Let us move on to additional criteria the member said would exclude a company from receiving CPP investments. These are environmental violations. The member has written that it would be a violation to invest in oil and gas companies. I am quoting him here when he laments, “the CPPIB is investing billions of your pension dollars into the oil and gas sector”, something he would presumably ban from happening if this bill were adopted. Our pension fund would be banned from investing in Canada's largest exporting industry: the oil and gas sector, which produces more jobs for indigenous Canadians than any other private sector industry. Our resource sector would be banned from receiving funds invested by our pension system at a time when Albertans are considering pulling out of the CPP altogether because of the fact they are demographically younger, and contribute more on a per capita basis, than the other eight provinces that are members of the fund. We are going to look Albertans in the eye and tell them they should stay in the CPP pension fund while that fund specifically bans its managers from investing in Alberta's biggest industry. What an insult to the men and women who have worked in that industry for so long and done so much good for our federation.
On the broader definition that the bill provides of “unethical business practices”, I reached out to the CPPIB and asked what kinds of companies in Canada would be banned from getting Canadian investment under this legislation. It said only the 10 biggest companies on the Toronto Stock Exchange, all 10 of them by valuation, would be banned from receiving investment from the CPPIB. These are companies such as Shopify, Enbridge and the Royal Bank. On a combined basis, these 10 companies, which employ literally millions of Canadians, would be banned from receiving investments from their very own pension fund.
Whether that was the member's intention, I do not know. In fact, I rather doubt it, but that is not important. Writing laws is like programming computers: The machine does what it is programmed to do. If the CPPIB is programmed to ban all of these entities from receiving investment, that is what the managers will be forced to do. In fact, if the principles in this bill were actually applied, I wonder whether the fund would even be able to buy bonds in the Canadian government. CPPIB said that it would only be allowed to buy bonds in the Canadian government if the bill passed. I do not think it would even be allowed to do that.

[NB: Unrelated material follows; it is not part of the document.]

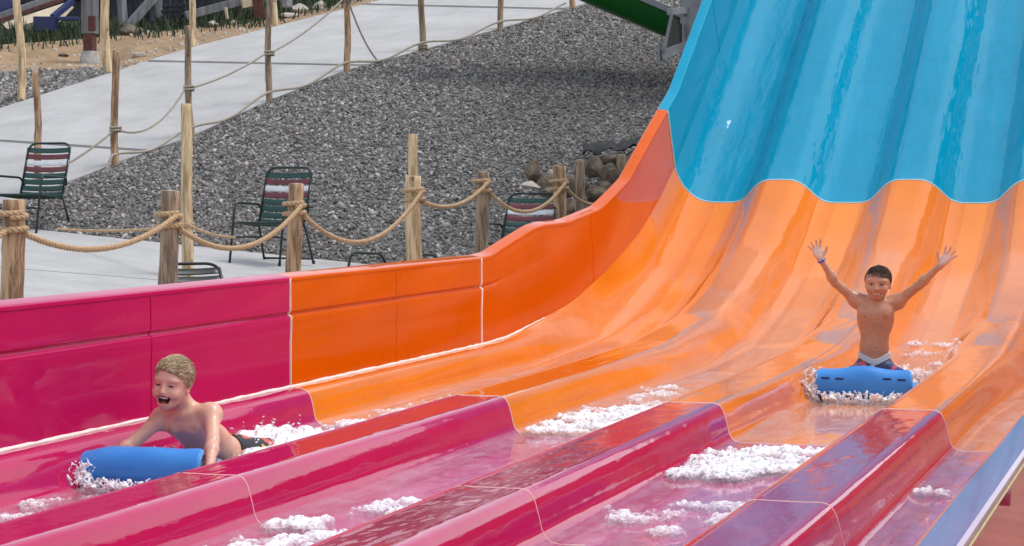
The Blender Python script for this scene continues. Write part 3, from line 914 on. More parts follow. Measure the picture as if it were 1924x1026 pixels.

Let us think about it. The Liberal government cannot provide clean drinking water to first nations people, which violates human rights. Now, because of the incompetence of federal ministers who cannot keep their word and provide clean drinking water, the government itself might be banned from receiving bond investments from the CPPIB. The government violated its own environment promises. It has not planted a single tree. This could be perceived as an environmental violation. The government signed off on letting the City of Montreal pour millions of litres of raw sewage into our waters, which is another violation of environmental rights. Could we possibly buy bonds in the City of Montreal or the Government of Canada when such violations have occurred? Of course not.
Because of its poor drafting, this legislation, however well intentioned, cannot reasonably be implemented, even if it were desirable. However, it does give us an opportunity to discuss a new and growing risk that I have worried quietly about for a long time. The CPPIB was depoliticized back in the 1990s. It is a credit to the then Liberal government that it took what was a nearly bankrupt shell, which was highly politicized and whose funds were directed by politicians, and said that it was going to get the sticky fingers and incompetent hands of politicians out of the pensions of Canadians, and it was going to put it in the hands, effectively, of a group of private sector professionals to invest it and obtain a return.
Since that time, the fund has grown from insolvency to $456 billion: almost a half a trillion dollars. Now, I hesitated to say that in this place, because a lot of politicians just got really big eyes, thinking, “Oh my goodness, what could we do with that.” Oh, the schemes they could come up with to deploy a half a trillion dollars. My goodness, they are rubbing their hands together. If only viewers back home could see it. There are politicians rubbing their hands together, thinking about that very thought right now.
Let me give an example of how our government is already leveraging that well. This Prime Minister constantly says that we have the lowest debt-to-GDP ratio in the G7. True, it was an inheritance and had nothing to do with him, but the only reason it is true is because that $456 billion is deducted from our gross debt to get a much lower net debt and give the appearance that we have a low national debt.
Already, that money, which represents 20% of our GDP, is being leveraged in the minds of the government to justify its irresponsible spending. How long will it be, if the government keeps spending at this pace, before it starts to say, “Oh my goodness, we are out of money. We are broke, and now we need to start looking at that big pot of gold that Canadians had set aside.”
We on the Conservative side will fight tooth and nail to keep the hands of politicians off the pensions of Canadians. We see it already, with the former minister of the environment urging the CPPIB to invest in her pet environmental projects, similar to what happened provincially in Ontario when it almost bankrupted its electrical system doing the exact same thing.
We know many would like to defund our energy sector. We, on the Conservative side, will fight to keep the CPP depoliticized with the single purpose of giving an honest return to our hard-working Canadian employees and the retirees who depend on that fund.